Because the first two chapters were looking from the view point of the Information Age, many readers who have been exposed only to the ideas of the Industrial Age might feel confused, in disagreement or even outraged by the views expressed. But, isn't this to be expected? Isn't this the effect that all new paradigms have at first: when they conflict with established thinking? Different or conflicting ideas create paradoxes. Confusion reigns until the paradoxes are resolved.
We started out with an anomaly: corporations and established Industrial Age businesses aren't leading the way in e-commerce. They appear to be fumbling around in the dark, apparently no more competent than start up companies. Despite the brain power and the money available to them, established Industrial Age businesses seem, to be playing catch-up to smaller entrepreneurial enterprises.
Looking for clues, we might take into consideration that the Industrial Age corporate way is through tried and tested procedures and techniques. Conversely, an entrepreneur comes into his or her own in areas where past experience cannot be relied upon. Industrial Age corporates will apply their superior skills of planning and organisation to areas where it can be most effective, while entrepreneurs will consciously seek out the areas where planning and organisation is difficult or impossible to apply.

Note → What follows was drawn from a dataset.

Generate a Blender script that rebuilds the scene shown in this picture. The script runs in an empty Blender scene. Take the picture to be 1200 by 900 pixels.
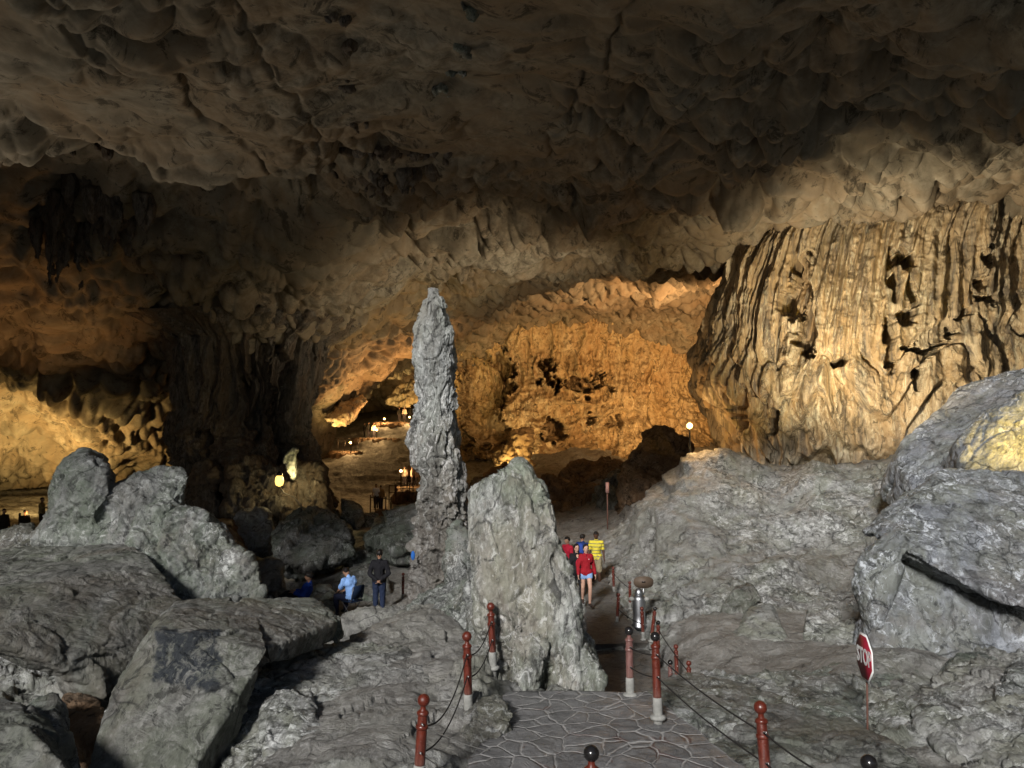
import bpy, bmesh, math, random
import numpy as np
from mathutils import Vector, Matrix, Euler
R = math.radians
random.seed(4)
scene = bpy.context.scene
C = scene.collection

# ------------------------------------------------------------------ camera
CAMZ, PITCH, F = 5.0, R(4.0), 880.0
cd = bpy.data.cameras.new('camera'); cam = bpy.data.objects.new('camera', cd); C.objects.link(cam)
cam.location = (0, 0, CAMZ); cam.rotation_euler = (math.pi/2 + PITCH, 0, 0)
cd.sensor_width = 36; cd.lens = 36*F/1200.0; cd.clip_start = .1; cd.clip_end = 2000
scene.camera = cam

# ------------------------------------------------------------------ world, sun, exposure
SUN_EL, SUN_AZ = R(27), R(20)        # daylight comes in through the cave mouth, behind and left of the camera
w = bpy.data.worlds.new('World'); scene.world = w; w.use_nodes = True
nt = w.node_tree; bg = nt.nodes['Background']
sky = nt.nodes.new('ShaderNodeTexSky'); sky.sky_type = 'NISHITA'; sky.sun_disc = False
sky.sun_elevation = SUN_EL; sky.sun_rotation = math.pi + SUN_AZ
nt.links.new(sky.outputs[0], bg.inputs[0]); bg.inputs[1].default_value = .05
sl = bpy.data.lights.new('sun', 'SUN'); so = bpy.data.objects.new('sun', sl); C.objects.link(so)
sl.energy = 4.9; sl.angle = R(9); sl.color = (1, .97, .93)
sundir = Vector((-math.sin(SUN_AZ)*math.cos(SUN_EL), -math.cos(SUN_AZ)*math.cos(SUN_EL), math.sin(SUN_EL)))
so.rotation_euler = sundir.to_track_quat('Z', 'Y').to_euler()
so.location = sundir*60
scene.view_settings.view_transform = 'Standard'; scene.view_settings.look = 'None'
scene.view_settings.exposure = 0.0; scene.view_settings.gamma = 1
scene.render.engine = 'CYCLES'
cy = scene.cycles
cy.use_denoising = True; cy.use_adaptive_sampling = True; cy.adaptive_threshold = .025; cy.max_bounces = 4; cy.diffuse_bounces = 2; cy.glossy_bounces = 2
cy.transmission_bounces = 3; cy.sample_clamp_indirect = 3.0; cy.use_light_tree = True
cy.caustics_reflective = False; cy.caustics_refractive = False

ct, st = math.cos(PITCH), math.sin(PITCH)
def at(px, py, Y):
    """the world point at distance Y along the ground direction y seen at photo pixel px, py (1200x900)"""
    u = (px-600)/F; v = (450-py)/F
    d = (u, ct - v*st, st + v*ct); k = Y/d[1]
    return Vector((d[0]*k, Y, CAMZ + d[2]*k))
def to_px(P):
    x = P[:, 0]; y = P[:, 1]; z = P[:, 2]-CAMZ
    f = y*ct + z*st; up = -y*st + z*ct
    f = np.maximum(f, .01)
    return 600+F*x/f, 450-F*up/f

# ------------------------------------------------------------------ noise
rng = np.random.default_rng(7)
GR = rng.normal(size=(256, 3)); GR /= np.linalg.norm(GR, axis=1)[:, None]
RV = rng.random((256, 4))
PM = np.concatenate([rng.permutation(256)]*3).astype(np.int64)
def _h(ix, iy, iz, seed=0):
    return PM[(PM[(PM[(ix+seed*37) & 255]+iy) & 255]+iz) & 255]
def perlin(p, seed=0):
    p = np.asarray(p, float); i = np.floor(p).astype(np.int64); f = p-i
    s = f*f*f*(f*(f*6-15)+10); out = 0
    for a in (0, 1):
        wx = s[:, 0] if a else 1-s[:, 0]
        for b in (0, 1):
            wy = s[:, 1] if b else 1-s[:, 1]
            for c in (0, 1):
                wz = s[:, 2] if c else 1-s[:, 2]
                g = GR[_h(i[:, 0]+a, i[:, 1]+b, i[:, 2]+c, seed)]
                out = out + wx*wy*wz*((f[:, 0]-a)*g[:, 0]+(f[:, 1]-b)*g[:, 1]+(f[:, 2]-c)*g[:, 2])
    return out*1.6
def fbm(p, o=4, seed=0, gain=.5, lac=2.03):
    t = 0; a = 1
    for k in range(o):
        t = t+a*perlin(p, seed+k); p = p*lac+7.3; a *= gain
    return t
def ridged(p, o=4, seed=0, gain=.5, lac=2.1):
    t = 0; a = 1
    for k in range(o):
        t = t+a*(1-2*np.abs(perlin(p, seed+k))); p = p*lac+3.1; a *= gain
    return t
def voro(p, seed=0, d3=True):
    p = np.asarray(p, float); i = np.floor(p).astype(np.int64)
    f1 = np.full(len(p), 9.); f2 = np.full(len(p), 9.); cid = np.zeros(len(p), int)
    for a in (-1, 0, 1):
        for b in (-1, 0, 1):
            for c in ((-1, 0, 1) if d3 else (0,)):
                h = _h(i[:, 0]+a, i[:, 1]+b, (i[:, 2]+c) if d3 else 0*i[:, 0], seed)
                q = RV[h]
                dx = i[:, 0]+a+q[:, 0]-p[:, 0]; dy = i[:, 1]+b+q[:, 1]-p[:, 1]
                dd = dx*dx+dy*dy
                if d3:
                    dz = i[:, 2]+c+q[:, 2]-p[:, 2]; dd = dd+dz*dz
                m = dd < f1
                f2 = np.where(m, f1, np.minimum(f2, dd)); f1 = np.where(m, dd, f1); cid = np.where(m, h, cid)
    return np.sqrt(f1), np.sqrt(f2), RV[cid, 3]
def facet(p, seed=0):
    """broken rock faces: every cell is a randomly tilted plane"""
    i = np.floor(p).astype(np.int64); f1 = np.full(len(p), 9.); f2 = f1.copy(); g = np.zeros(len(p))
    for a in (-1, 0, 1):
        for b in (-1, 0, 1):
            for c in (-1, 0, 1):
                h = _h(i[:, 0]+a, i[:, 1]+b, i[:, 2]+c, seed); q = RV[h]
                dx = p[:, 0]-(i[:, 0]+a+q[:, 0]); dy = p[:, 1]-(i[:, 1]+b+q[:, 1]); dz = p[:, 2]-(i[:, 2]+c+q[:, 2])
                dd = dx*dx+dy*dy+dz*dz; m = dd < f1; G = GR[h]
                g = np.where(m, dx*G[:, 0]+dy*G[:, 1]+dz*G[:, 2]+(q[:, 3]-.5)*.5, g)
                f2 = np.where(m, f1, np.minimum(f2, dd)); f1 = np.where(m, dd, f1)
    return g, np.sqrt(f2)-np.sqrt(f1)
def sst(a, b, x):
    t = np.clip((x-a)/(b-a), 0, 1); return t*t*(3-2*t)
def A3(*c):
    return np.stack([np.broadcast_to(np.asarray(k, float), np.shape(c[0])).ravel() for k in c], 1)

# ------------------------------------------------------------------ mesh helpers
def tag(o, label=None, cat=None, group=None, kind=None):
    for k, v in (('label', label), ('category', cat), ('group', group), ('kind', kind)):
        if v: o[k] = v
    return o
def mk(name, V, Fc, mats, parent=None, smooth=True, origin=None, fm=None):
    V = np.asarray(V, float).reshape(-1, 3)
    me = bpy.data.meshes.new(name)
    if isinstance(Fc, np.ndarray):
        n, k = Fc.shape; loops = Fc.ravel(); starts = np.arange(0, n*k, k); tot = np.full(n, k)
    else:
        tot = np.array([len(f) for f in Fc]); loops = np.concatenate([np.asarray(f) for f in Fc])
        starts = np.concatenate([[0], np.cumsum(tot)[:-1]]); n = len(Fc)
    if origin is not None: V = V-np.asarray(origin)
    me.vertices.add(len(V)); me.vertices.foreach_set('co', V.astype(np.float32).ravel())
    me.loops.add(len(loops)); me.loops.foreach_set('vertex_index', loops.astype(np.int32))
    me.polygons.add(n); me.polygons.foreach_set('loop_start', starts.astype(np.int32))
    me.polygons.foreach_set('loop_total', tot.astype(np.int32))
    if smooth: me.polygons.foreach_set('use_smooth', np.ones(n, bool))
    for m in (mats if isinstance(mats, (list, tuple)) else [mats]): me.materials.append(m)
    if fm is not None: me.polygons.foreach_set('material_index', np.asarray(fm, np.int32))
    me.update(calc_edges=True); me.validate()
    o = bpy.data.objects.new(name, me); C.objects.link(o)
    if origin is not None: o.location = origin
    if parent: o.parent = parent
    return o
def empty(name, loc, rz=0):
    o = bpy.data.objects.new(name, None); C.objects.link(o); o.location = loc; o.rotation_euler = (0, 0, rz)
    o.empty_display_size = .1
    return o
def grid_faces(nu, nv, wrap=False):
    i = np.arange(nu if wrap else nu-1)[:, None]; j = np.arange(nv-1)[None]
    i2 = (i+1) % nu
    return np.stack([(i*nv+j), (i2*nv+j), (i2*nv+j+1), (i*nv+j+1)], -1).reshape(-1, 4)
def lathe(prof, n=20, cx=0, cy=0):
    V = []; Fc = []
    for r, z in prof:
        for k in range(n):
            a = 2*math.pi*k/n; V.append((cx+r*math.cos(a), cy+r*math.sin(a), z))
    for i in range(len(prof)-1):
        for k in range(n):
            a, b = i*n+k, i*n+(k+1) % n; Fc.append((a, b, b+n, a+n))
    Fc.append(tuple(range(n-1, -1, -1))); Fc.append(tuple(range((len(prof)-1)*n, len(prof)*n)))
    return V, Fc
def tube(pts, r, n=6, caps=True):
    pts = [Vector(p) for p in pts]; V = []; Fc = []
    rr = r if isinstance(r, (list, tuple)) else [r]*len(pts)
    for i, p in enumerate(pts):
        d = (pts[min(i+1, len(pts)-1)]-pts[max(i-1, 0)]).normalized()
        s = d.cross(Vector((0, 0, 1)))
        if s.length < .05: s = d.cross(Vector((1, 0, 0)))
        s.normalize(); t = d.cross(s).normalized()
        for k in range(n):
            a = 2*math.pi*k/n; V.append(p+(s*math.cos(a)+t*math.sin(a))*rr[i])
    for i in range(len(pts)-1):
        for k in range(n):
            a, b = i*n+k, i*n+(k+1) % n; Fc.append((a, b, b+n, a+n))
    if caps: Fc.append(tuple(range(n-1, -1, -1))); Fc.append(tuple(range((len(pts)-1)*n, len(pts)*n)))
    return V, Fc
def boxv(c, s, rot=None):
    V = [Vector((x*s[0]/2, y*s[1]/2, z*s[2]/2)) for x in (-1, 1) for y in (-1, 1) for z in (-1, 1)]
    if rot is not None: V = [rot @ v for v in V]
    V = [v+Vector(c) for v in V]
    return V, [(0, 1, 3, 2), (4, 6, 7, 5), (0, 4, 5, 1), (2, 3, 7, 6), (0, 2, 6, 4), (1, 5, 7, 3)]
def join(*gs):
    V = []; Fc = []
    for v, f in gs:
        n = len(V); V += [tuple(a) for a in v]; Fc += [tuple(i+n for i in q) for q in f]
    return V, Fc
def arrays(me):
    n = len(me.vertices); P = np.empty(n*3, np.float32); me.vertices.foreach_get('co', P)
    N = np.empty(n*3, np.float32); me.vertices.foreach_get('normal', N)
    return P.reshape(-1, 3).astype(float), N.reshape(-1, 3).astype(float)
def evaluated(o, name):
    dg = bpy.context.evaluated_depsgraph_get(); dg.update()
    me = bpy.data.meshes.new_from_object(o.evaluated_get(dg)); me.name = name
    return me
def remesh(V, Fc, vox, name, smooth=2, fac=.5):
    o = mk(name, V, Fc, [])
    m = o.modifiers.new('r', 'REMESH'); m.mode = 'VOXEL'; m.voxel_size = vox; m.use_smooth_shade = True
    if smooth:
        s = o.modifiers.new('s', 'SMOOTH'); s.iterations = smooth; s.factor = fac
    me = evaluated(o, name)
    old = o.data; bpy.data.objects.remove(o); bpy.data.meshes.remove(old)
    return me
def hull(points):
    bm = bmesh.new()
    for p in points: bm.verts.new(p)
    r = bmesh.ops.convex_hull(bm, input=bm.verts)
    dead = list({g for g in r['geom_interior'] + r['geom_unused'] if isinstance(g, bmesh.types.BMVert)})
    if dead: bmesh.ops.delete(bm, geom=dead, context='VERTS')
    bmesh.ops.recalc_face_normals(bm, faces=bm.faces)
    bm.verts.index_update()
    V = [tuple(v.co) for v in bm.verts]; Fc = [tuple(v.index for v in f.verts) for f in bm.faces]
    bm.free(); return V, Fc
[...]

The big question is "What kind of areas are e-business and e-commerce" If they are more suited to the corporate way the entrepreneur will hold back because he or she will probably be disadvantaged. If they are more suited to the entrepreneurial way the corporates will hold back because they will find it more efficient to wait for entrepreneurs to succeed and then buy them out.
This isn't a cynical view point, it is the way corporate organisations and entrepreneurs in the Industrial Age have always complemented each other. It is often too costly for a large Industrial Age organisation to experiment in new and emerging markets. It is cheaper for them in the long run to let entrepreneurs fight it out between them and then buy out the winners. The entrepreneurs for their part rarely want to take a venture on to the stage of consolidation and are happy to take a large lump sum for their efforts.
For corporate managers and executives it is about succeeding in a career, where the rewards are in the form of security, power and a regular and reasonably certain income. For the entrepreneur it is an exciting game of risk and strategy, where the winners get big prizes and the losers get nothing. An interesting situation now arises in the Information Age when corporate managers and executives may have to adopt the strategies of the entrepreneur. How will these two previously separate paradigms merge?
Coming somewhere in between the extremes of the corporates and the entrepreneurs are the specialist service areas: the contractors, the subcontractors, the consultants and the myriad of difference service industries that form symbiotic relationships with the corporates and the entrepreneurs. These intermediates are hybrids, each with their own individual mix of corporate and entrepreneurial traits.
There is no way to specifically categorize these hybrids because they fill all parts of the spectrum between the classical Industrial Age corporation and the classical entrepreneur. Entrepreneurs can run their businesses with the same rigidity as Industrial Age corporations. Also, corporations, can have many entrepreneurial traits strategies. Large corporations can sometimes be dominated by a chairman or board of directors who think primarily with an entrepreneurial mind set, or, the corporations may have special units that are given funds and the authority to employ entrepreneurial strategies.
There are no definitive distinctions that apply universally. Distinctions made here are artificial: used simply to separate out practices and attitudes applicable in the traditional Industrial Age from the more flexible, pragmatic practices and attitudes that are going to be needed in the Information Age.